* Brief *
The lines beneath this instruction, from the first through the one containing "COL = SC.collection", must be transcribed exactly; no other line belongs in the output.

* Information provided *
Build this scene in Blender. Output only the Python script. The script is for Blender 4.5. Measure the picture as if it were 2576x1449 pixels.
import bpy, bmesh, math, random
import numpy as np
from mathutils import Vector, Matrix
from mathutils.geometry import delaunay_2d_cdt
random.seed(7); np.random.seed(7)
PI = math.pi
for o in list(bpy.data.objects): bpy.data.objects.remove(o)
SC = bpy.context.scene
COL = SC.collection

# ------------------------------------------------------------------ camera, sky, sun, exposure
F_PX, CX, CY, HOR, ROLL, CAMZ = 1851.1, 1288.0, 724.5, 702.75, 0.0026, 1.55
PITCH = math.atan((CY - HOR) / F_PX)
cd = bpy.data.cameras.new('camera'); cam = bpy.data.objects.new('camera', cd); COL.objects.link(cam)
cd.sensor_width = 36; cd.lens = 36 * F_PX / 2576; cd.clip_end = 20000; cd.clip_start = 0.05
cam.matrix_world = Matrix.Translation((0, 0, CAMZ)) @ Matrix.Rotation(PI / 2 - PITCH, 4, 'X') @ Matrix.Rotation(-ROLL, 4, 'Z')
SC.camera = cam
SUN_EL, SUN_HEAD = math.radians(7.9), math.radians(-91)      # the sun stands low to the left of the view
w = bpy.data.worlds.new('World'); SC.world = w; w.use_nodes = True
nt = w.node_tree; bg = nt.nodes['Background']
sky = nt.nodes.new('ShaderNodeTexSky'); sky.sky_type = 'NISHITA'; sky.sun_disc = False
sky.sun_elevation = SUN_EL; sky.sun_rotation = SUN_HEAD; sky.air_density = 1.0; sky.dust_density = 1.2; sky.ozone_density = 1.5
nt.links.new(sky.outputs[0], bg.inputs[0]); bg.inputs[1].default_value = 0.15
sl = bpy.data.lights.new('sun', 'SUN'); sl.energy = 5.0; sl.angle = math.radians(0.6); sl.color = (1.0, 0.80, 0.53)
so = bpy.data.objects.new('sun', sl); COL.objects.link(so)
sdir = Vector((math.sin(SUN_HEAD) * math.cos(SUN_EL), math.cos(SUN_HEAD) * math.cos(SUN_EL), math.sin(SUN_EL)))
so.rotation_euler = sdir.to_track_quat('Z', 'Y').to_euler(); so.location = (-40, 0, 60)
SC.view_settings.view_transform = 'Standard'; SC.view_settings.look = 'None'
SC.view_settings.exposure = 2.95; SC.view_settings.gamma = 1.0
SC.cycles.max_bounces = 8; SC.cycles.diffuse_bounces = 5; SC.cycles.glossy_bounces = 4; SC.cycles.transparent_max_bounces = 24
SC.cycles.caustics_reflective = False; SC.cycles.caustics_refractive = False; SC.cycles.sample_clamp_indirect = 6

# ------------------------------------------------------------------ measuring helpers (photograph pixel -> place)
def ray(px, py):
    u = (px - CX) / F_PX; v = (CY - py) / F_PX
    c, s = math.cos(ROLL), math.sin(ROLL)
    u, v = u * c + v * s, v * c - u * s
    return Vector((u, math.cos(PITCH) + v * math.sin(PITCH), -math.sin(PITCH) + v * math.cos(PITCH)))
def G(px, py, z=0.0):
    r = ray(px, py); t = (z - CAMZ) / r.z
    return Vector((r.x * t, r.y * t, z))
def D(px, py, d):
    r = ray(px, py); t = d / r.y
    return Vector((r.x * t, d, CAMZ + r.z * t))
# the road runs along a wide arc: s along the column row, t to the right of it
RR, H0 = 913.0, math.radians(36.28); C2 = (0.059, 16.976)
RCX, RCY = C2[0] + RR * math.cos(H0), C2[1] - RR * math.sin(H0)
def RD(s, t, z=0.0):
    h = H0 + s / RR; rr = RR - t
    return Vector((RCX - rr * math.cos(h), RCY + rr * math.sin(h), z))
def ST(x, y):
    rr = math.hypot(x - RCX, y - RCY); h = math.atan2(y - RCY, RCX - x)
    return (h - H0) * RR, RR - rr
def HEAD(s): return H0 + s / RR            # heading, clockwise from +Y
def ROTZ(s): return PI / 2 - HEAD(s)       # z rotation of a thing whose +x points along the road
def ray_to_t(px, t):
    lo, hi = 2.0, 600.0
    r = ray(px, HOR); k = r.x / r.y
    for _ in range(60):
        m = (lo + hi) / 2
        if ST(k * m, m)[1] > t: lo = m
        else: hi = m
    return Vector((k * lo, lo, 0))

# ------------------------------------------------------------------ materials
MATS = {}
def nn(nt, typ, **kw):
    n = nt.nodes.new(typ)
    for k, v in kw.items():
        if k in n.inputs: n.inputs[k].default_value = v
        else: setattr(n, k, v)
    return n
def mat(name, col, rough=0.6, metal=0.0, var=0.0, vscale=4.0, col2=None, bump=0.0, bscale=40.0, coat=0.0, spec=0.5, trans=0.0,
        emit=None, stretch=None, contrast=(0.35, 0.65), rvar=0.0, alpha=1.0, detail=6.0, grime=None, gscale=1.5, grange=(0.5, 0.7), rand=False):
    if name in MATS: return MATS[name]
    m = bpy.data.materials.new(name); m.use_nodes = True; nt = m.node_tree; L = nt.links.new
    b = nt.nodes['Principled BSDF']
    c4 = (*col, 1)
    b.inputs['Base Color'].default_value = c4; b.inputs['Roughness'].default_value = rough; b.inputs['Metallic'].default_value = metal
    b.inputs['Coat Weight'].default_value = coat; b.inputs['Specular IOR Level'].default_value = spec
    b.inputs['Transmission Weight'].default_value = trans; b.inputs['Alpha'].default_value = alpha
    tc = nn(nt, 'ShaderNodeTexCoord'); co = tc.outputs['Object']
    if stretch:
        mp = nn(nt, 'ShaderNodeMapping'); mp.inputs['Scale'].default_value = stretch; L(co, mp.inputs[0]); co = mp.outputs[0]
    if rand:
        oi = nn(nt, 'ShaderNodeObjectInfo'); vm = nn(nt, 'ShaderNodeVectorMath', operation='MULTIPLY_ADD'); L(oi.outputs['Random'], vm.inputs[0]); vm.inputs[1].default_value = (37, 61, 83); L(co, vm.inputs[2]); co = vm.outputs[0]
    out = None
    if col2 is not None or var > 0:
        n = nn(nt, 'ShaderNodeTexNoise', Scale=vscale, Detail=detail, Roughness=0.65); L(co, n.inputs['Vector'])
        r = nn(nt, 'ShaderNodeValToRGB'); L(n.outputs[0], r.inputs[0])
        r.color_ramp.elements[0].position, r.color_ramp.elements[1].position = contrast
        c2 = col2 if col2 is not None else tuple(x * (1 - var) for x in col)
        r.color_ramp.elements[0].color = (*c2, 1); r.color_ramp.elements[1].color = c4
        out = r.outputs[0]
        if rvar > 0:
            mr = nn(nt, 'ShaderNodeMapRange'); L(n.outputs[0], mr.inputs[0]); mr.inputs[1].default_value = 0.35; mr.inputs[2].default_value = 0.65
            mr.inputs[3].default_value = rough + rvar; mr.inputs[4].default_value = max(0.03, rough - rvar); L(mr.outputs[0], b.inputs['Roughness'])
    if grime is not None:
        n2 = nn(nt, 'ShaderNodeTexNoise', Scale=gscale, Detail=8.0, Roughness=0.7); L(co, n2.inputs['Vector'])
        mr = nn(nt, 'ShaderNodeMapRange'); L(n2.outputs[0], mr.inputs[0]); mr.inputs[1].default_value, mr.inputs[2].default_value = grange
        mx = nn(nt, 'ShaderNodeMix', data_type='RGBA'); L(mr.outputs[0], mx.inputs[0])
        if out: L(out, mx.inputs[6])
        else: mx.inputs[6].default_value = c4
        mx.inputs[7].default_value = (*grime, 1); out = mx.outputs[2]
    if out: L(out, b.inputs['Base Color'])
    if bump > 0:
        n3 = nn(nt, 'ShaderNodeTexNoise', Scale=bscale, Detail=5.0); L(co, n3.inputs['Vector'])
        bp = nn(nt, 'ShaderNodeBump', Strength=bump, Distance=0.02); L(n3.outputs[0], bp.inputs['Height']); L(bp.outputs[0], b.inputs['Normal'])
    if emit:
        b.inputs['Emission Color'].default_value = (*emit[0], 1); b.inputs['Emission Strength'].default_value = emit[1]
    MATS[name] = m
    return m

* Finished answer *
Build this scene in Blender. Output only the Python script. The script is for Blender 4.5. Measure the picture as if it were 2576x1449 pixels.
import bpy, bmesh, math, random
import numpy as np
from mathutils import Vector, Matrix
from mathutils.geometry import delaunay_2d_cdt
random.seed(7); np.random.seed(7)
PI = math.pi
for o in list(bpy.data.objects): bpy.data.objects.remove(o)
SC = bpy.context.scene
COL = SC.collection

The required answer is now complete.